Jun 15, 2012

Interview with Dr. Abraham Kuruvilla on Preaching Mark

On Monday I introduced Mark: A Theological Commentary for Preachers. Today I want to share an interview with the book’s author, Dr. Abraham Kuruvilla. Abe is Associate Professor of Pastoral Ministries, at Dallas Theological Seminary and has a particular passion for the art and science of preaching. He has served as the President of the Evangelical Homiletics Society and as interim preacher of Houston International Christian Fellowship (TX), Watertown Evangelical Church (MA), Plano Bible Chapel (TX), Sherman Bible Church (TX), and Scofield Memorial Church (TX). Abe also blogs regularly at www.homiletix.com.

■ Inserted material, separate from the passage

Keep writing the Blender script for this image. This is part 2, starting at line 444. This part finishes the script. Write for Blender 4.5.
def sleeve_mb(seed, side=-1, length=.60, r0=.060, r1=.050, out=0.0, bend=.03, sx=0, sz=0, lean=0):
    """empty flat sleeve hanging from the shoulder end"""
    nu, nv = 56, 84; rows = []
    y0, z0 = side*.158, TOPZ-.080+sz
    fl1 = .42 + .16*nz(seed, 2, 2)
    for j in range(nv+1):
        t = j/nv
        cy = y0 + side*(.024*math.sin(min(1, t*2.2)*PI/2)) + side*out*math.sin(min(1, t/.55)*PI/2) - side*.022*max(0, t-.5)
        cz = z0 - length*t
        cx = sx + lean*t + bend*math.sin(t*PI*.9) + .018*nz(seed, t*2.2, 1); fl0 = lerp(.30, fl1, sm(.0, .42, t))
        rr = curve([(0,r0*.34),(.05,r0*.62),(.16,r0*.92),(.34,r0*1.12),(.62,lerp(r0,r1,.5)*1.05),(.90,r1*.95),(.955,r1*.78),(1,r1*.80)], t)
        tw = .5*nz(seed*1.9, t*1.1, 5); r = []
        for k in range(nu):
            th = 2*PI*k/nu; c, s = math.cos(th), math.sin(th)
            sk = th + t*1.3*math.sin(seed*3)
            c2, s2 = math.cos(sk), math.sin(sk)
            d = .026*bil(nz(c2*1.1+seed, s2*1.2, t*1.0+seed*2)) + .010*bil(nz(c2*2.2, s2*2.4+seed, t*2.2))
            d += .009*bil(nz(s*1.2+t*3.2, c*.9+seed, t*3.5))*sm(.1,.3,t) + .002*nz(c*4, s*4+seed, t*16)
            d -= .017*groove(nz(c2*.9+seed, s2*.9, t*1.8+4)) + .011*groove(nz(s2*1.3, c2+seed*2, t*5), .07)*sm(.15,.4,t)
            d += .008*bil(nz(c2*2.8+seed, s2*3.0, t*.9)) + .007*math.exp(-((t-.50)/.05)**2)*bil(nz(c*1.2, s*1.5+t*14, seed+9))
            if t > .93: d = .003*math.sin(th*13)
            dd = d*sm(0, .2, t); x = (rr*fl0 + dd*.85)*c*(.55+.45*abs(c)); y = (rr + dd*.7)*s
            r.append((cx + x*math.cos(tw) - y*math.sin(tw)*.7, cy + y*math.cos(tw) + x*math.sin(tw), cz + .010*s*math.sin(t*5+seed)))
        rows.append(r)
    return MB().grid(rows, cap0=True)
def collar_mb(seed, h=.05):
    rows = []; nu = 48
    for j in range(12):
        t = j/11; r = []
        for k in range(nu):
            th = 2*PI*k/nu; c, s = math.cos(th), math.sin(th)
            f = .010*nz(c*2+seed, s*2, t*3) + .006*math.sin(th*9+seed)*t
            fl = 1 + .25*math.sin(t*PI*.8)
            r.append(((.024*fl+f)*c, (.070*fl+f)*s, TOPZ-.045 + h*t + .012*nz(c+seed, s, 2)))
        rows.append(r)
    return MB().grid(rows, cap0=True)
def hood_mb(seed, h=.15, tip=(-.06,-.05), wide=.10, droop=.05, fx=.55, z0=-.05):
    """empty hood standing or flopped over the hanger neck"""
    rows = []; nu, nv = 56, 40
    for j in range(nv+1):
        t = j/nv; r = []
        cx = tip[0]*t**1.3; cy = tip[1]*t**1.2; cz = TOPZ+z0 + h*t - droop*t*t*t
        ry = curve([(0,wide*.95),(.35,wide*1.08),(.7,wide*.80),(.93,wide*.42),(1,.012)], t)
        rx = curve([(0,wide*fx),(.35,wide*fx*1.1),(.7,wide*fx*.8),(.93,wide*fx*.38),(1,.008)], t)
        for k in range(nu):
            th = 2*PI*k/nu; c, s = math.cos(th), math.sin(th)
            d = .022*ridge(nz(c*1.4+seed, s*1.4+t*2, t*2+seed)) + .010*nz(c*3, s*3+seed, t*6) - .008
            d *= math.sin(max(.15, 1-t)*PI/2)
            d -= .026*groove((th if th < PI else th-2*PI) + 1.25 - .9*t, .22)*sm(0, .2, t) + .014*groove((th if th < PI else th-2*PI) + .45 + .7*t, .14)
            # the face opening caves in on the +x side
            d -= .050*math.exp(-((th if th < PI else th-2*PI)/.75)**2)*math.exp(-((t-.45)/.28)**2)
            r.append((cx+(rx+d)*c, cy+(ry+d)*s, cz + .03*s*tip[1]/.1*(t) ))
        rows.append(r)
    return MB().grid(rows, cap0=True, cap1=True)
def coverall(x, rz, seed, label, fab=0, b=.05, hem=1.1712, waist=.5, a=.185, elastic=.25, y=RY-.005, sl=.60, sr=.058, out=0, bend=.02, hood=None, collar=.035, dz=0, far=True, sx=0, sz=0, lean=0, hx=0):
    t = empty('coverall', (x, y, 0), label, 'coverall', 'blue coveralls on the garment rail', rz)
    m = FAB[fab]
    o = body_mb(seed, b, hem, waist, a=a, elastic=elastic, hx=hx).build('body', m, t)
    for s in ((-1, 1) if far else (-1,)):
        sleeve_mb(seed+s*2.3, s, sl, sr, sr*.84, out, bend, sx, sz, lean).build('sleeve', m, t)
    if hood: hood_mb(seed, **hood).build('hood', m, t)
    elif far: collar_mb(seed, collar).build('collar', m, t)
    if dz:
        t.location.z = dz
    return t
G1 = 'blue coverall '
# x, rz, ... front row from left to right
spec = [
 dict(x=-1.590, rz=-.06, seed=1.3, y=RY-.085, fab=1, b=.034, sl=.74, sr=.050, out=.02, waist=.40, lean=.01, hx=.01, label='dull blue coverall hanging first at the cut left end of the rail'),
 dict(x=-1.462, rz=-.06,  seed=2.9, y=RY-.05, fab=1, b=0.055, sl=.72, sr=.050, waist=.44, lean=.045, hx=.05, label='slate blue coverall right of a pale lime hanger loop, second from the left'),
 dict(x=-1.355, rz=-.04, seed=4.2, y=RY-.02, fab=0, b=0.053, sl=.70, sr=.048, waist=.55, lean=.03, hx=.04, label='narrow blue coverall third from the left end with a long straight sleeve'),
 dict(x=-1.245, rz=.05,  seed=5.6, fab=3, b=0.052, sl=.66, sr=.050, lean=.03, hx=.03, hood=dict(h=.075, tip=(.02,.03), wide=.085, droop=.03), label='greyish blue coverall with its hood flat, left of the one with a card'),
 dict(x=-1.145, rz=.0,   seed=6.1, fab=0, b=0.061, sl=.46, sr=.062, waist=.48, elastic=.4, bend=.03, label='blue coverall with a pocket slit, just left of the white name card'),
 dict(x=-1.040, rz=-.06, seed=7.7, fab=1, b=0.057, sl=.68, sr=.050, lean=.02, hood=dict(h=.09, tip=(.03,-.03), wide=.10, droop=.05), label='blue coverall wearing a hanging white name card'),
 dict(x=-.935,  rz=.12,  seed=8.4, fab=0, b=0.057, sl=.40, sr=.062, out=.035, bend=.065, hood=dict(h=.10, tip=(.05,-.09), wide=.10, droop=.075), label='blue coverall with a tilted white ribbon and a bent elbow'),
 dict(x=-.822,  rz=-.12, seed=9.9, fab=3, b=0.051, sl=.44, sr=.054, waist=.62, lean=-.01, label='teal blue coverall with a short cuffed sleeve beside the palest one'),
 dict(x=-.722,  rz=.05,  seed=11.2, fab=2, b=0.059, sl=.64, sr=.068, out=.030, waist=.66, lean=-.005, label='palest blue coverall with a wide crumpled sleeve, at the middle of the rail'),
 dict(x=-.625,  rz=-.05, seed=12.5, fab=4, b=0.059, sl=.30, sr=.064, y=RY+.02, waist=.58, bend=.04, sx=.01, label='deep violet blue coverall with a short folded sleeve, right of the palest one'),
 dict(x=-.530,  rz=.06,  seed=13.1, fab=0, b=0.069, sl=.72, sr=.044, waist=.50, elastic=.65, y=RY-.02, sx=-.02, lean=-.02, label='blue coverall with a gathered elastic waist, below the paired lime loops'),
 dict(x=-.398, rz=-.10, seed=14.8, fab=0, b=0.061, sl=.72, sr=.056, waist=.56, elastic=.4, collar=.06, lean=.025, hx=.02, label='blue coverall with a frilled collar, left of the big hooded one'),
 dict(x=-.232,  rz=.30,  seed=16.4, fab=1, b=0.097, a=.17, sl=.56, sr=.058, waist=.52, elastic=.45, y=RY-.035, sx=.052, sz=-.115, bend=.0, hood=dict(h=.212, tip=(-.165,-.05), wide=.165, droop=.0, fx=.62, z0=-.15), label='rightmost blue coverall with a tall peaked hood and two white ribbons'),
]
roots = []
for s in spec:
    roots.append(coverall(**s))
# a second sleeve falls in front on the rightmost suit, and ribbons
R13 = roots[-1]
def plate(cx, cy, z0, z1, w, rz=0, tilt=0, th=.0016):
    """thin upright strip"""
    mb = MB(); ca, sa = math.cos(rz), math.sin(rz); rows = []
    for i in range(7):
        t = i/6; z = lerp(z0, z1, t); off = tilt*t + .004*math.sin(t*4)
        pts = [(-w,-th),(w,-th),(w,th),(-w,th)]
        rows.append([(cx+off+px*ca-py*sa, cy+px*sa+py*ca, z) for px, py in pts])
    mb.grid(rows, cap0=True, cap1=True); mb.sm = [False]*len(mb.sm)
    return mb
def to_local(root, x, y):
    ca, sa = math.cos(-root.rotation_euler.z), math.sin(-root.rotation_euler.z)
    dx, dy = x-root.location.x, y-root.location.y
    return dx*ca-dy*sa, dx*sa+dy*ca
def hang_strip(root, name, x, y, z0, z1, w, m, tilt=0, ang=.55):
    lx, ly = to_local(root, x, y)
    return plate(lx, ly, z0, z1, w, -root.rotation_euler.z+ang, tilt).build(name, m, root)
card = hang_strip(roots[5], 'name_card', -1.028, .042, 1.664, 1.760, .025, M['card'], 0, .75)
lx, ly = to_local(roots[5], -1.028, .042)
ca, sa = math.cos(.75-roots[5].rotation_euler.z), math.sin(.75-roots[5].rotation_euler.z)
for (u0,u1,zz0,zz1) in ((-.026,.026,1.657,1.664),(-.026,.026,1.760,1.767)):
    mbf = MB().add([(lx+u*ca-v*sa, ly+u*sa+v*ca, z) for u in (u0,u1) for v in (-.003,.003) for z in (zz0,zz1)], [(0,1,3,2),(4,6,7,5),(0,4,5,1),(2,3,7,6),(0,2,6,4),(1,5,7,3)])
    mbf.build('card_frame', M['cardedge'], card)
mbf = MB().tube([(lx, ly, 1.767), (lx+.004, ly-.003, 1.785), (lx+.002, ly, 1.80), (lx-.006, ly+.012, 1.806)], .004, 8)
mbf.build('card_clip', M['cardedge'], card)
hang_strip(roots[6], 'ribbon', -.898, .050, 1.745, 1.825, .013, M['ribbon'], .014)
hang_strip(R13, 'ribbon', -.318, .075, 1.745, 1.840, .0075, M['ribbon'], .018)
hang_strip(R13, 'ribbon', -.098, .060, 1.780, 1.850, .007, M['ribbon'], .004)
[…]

Question: How did Mark: A Theological Commentary for Preachers come about?

I firmly believe that biblical writers are not only giving us information, but are exhorting us to change our lives in particular ways for the glory of God. My goal in life is to grapple with the text to discover not only what is written, but how. Because the what + how combo invariably points us to the life-change intended by the author. And since I had taught Mark for several semesters and been intrigued by his style, I thought I’d give this Gospel a shot. It also helped that it was the shortest!

Question: Who do you think should read Mark: A Theological Commentary for Preachers?

It is primarily geared for preachers. But for any layperson interested in how valid application can be derived from the various portions of Mark’s Gospel—this includes Bible teachers, Sunday school teachers, and everyone keen on applying the biblical text—I think this book will prove to be helpful. Yes, it is somewhat technical, with Greek (and some Hebrew), but every foreign word is translated and transliterated, so even those without Greek/Hebrew can engage the work.

Hey, I’d love to get your readers’ feedback on it. Feel free to go to my website (www.homiletix.com) and comment, or shoot me an email.

Question:What do you hope to accomplish through this book?

I think that, unlike most commentaries, this one dissects out the how of the text—how the text is structured, how it says what it says. All to the goal of figuring out what Mark (with some help from the Holy Spirit!) is doing with what he is saying. Readers of the Gospel will note that it is a unique piece of writing, structured as a journey: Jesus and his company begin in Galilee and end in Jerusalem. It’s just one straight movement, all the way to the cross. Mark, then, is essentially a handbook of discipleship, teaching believers what it means to follow Jesus. Bit by bit, passage by passage, Mark unfolds facets of discipleship. And I’ve tried to track with Mark in the same fashion in my commentary, moving from one text to the next (or, to be technical, from one pericope to the next).

Question: Other than your book, what are some other resources that might help those who are interested in preaching or teaching Mark?

To be perfectly honest, I couldn’t find a whole lot of good resources to help me preach through Mark. That’s another reason I began this project (which will, God willing, continue on to other books; I’m already half way through the next one). One work that opened my eyes to the concepts I’ve written about was Mark As Story: An Introduction to the Narrative of a Gospel by David Rhoads, Joanna Dewey, and Donald Michie. Not very theologically conservative, but in terms of looking at narrative, terrific. Of course, there are a number of commentaries on Mark to help one teach it: those by Robert Stein, R. T. France, Adela Collins, and others. Not a whole lot of help in these for those preaching pericope by pericope, though.